The IMF will maintain close dialogue with Pakistani authorities and said its next mission for the EFF and RSF reviews is expected in the second half of 2025.

Budget Considerations

During the staff visit, the IMF mission held multiple rounds of discussions on Friday, including a final meeting with Finance Minister Muhammad Aurangzeb, according to informed sources.

An IMF delegation, led by Jihad Azour, director of the Middle East and Central Asia Department, also met with Prime Minister Shehbaz Sharif on Thursday and President Asif Ali Zardari on Friday.

Sources noted that while discussions continued late into the evening between the Federal Board of Revenue and the IMF staff, the budgetary impact of next year’s defence spending had yet to be settled before the meeting with Aurangzeb.

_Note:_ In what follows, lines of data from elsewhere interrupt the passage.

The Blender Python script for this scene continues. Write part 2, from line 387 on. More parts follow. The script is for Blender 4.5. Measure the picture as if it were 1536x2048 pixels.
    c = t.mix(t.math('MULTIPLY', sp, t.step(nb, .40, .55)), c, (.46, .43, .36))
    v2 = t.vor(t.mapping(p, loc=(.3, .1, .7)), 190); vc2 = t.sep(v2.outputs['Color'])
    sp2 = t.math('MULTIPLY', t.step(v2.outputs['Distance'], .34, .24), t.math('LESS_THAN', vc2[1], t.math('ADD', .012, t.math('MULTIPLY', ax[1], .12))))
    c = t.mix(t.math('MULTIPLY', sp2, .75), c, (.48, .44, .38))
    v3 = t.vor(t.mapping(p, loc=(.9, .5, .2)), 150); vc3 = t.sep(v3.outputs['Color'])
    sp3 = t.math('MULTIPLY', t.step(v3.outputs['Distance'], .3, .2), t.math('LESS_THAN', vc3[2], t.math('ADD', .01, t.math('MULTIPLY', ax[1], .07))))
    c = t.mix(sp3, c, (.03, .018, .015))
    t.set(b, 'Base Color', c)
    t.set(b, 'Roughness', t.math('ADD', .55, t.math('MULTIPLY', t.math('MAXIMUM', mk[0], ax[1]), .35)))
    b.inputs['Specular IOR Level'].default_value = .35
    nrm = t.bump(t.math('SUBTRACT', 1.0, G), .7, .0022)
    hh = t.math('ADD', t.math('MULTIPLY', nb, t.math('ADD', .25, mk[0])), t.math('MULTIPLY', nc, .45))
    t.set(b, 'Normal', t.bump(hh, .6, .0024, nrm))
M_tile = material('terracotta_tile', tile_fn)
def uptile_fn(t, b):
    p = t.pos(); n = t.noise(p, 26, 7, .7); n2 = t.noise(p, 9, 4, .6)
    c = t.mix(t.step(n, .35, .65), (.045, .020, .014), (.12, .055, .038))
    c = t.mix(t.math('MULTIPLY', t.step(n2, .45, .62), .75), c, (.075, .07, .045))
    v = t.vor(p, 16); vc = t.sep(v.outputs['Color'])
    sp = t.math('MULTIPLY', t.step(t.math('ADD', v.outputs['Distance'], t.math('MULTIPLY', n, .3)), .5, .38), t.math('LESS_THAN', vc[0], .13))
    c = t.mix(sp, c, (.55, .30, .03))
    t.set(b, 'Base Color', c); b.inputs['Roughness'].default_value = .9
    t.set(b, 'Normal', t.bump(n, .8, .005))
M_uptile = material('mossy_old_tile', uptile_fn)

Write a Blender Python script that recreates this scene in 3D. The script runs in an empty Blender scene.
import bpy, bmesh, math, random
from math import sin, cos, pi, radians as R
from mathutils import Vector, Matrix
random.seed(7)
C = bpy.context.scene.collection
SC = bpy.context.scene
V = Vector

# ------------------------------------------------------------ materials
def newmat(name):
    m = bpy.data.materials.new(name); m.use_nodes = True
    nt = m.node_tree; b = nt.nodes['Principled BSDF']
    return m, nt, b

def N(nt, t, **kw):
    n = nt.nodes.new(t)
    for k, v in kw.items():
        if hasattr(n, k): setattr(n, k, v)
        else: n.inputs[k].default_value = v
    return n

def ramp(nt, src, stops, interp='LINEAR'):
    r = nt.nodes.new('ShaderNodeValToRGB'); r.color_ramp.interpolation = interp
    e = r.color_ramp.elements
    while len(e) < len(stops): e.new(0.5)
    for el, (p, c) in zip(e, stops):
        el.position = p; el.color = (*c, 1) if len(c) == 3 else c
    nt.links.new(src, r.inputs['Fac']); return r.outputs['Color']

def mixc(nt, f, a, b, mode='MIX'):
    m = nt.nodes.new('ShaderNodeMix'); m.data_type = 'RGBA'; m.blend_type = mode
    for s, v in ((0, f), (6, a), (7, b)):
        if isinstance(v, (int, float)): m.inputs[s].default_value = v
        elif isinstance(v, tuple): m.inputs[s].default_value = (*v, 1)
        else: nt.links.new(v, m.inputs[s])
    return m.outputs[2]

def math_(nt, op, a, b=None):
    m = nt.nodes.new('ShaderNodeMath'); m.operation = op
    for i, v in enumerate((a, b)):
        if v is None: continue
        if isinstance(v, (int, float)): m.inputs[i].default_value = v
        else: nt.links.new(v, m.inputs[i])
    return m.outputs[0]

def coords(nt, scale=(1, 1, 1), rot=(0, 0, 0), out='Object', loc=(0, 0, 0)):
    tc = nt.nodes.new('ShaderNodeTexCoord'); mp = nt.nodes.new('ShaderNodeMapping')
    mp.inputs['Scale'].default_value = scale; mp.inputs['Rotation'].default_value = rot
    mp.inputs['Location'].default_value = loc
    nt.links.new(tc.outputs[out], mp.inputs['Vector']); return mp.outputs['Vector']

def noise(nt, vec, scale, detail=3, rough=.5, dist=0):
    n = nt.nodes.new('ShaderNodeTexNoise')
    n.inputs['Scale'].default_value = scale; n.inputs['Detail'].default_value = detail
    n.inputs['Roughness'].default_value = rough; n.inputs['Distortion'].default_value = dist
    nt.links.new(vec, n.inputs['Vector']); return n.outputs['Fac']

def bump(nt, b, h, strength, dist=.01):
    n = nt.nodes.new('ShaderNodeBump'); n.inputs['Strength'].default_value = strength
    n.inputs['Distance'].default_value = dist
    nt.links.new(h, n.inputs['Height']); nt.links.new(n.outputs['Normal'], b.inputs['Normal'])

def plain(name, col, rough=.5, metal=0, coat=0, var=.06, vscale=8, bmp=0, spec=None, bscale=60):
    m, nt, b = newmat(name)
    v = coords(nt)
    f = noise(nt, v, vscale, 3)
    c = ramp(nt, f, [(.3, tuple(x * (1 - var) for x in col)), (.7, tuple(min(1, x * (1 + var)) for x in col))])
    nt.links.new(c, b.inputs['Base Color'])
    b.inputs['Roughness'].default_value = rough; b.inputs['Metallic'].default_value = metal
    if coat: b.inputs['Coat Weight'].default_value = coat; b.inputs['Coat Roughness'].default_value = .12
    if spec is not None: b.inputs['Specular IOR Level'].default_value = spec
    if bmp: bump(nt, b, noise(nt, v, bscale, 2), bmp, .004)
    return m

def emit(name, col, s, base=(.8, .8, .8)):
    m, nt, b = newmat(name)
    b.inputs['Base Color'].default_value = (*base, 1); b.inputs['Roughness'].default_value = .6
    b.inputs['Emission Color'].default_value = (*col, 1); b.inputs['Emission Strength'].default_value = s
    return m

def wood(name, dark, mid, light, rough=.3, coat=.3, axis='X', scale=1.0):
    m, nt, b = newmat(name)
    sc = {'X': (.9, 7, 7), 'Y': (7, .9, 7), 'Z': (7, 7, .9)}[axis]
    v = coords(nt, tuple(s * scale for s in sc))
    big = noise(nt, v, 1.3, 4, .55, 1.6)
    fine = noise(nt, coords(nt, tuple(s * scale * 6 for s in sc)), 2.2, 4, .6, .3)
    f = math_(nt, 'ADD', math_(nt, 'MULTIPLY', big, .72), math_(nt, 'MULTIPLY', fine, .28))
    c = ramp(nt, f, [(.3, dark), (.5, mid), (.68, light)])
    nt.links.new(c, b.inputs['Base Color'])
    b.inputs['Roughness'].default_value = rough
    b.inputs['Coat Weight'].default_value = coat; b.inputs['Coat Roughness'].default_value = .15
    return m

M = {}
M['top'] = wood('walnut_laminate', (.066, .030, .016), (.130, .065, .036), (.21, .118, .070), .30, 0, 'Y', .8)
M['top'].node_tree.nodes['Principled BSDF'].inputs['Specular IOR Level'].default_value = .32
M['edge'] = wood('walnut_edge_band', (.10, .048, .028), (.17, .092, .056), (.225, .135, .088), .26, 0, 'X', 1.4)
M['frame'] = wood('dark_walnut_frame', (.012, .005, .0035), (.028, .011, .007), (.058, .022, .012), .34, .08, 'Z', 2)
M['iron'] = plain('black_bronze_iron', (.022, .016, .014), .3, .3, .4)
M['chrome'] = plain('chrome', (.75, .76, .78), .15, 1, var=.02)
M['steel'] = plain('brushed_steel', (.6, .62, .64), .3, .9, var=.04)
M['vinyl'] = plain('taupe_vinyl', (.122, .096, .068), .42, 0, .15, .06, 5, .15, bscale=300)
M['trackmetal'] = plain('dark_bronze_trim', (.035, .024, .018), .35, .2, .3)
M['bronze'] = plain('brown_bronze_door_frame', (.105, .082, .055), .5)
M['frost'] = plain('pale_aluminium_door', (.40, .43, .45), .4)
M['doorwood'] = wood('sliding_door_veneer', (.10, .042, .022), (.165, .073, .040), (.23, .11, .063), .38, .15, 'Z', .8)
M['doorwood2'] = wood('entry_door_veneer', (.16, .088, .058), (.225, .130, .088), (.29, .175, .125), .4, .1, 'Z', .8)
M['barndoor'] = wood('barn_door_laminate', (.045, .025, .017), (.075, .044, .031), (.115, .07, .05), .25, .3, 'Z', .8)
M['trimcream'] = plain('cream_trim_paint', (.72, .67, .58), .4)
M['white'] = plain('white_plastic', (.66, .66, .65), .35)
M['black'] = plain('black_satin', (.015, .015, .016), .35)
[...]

Negotiations will continue virtually over the next week, focusing on finalising the defence budget and other revenue and expenditure estimates, including the Rs1 trillion federal public sector development programme.

Sources also indicated that there are no plans to increase the petroleum levy for now. However, a new carbon levy will be introduced on various items, starting at about Rs3 per litre and rising to Rs5 in the second year, to meet RSF requirements.

Relief measures for salaried workers, real estate, and expenditure controls have been discussed with the IMF but will depend on an alternative revenue plan to be put forward by the government, as fiscal consolidation remains a core part of next year’s budget strategy.

Once announced, the budget will be followed by a thorough debate in parliament, with standing committees on finance reviewing the proposals and providing input before final passage by both houses, all well ahead of June 30.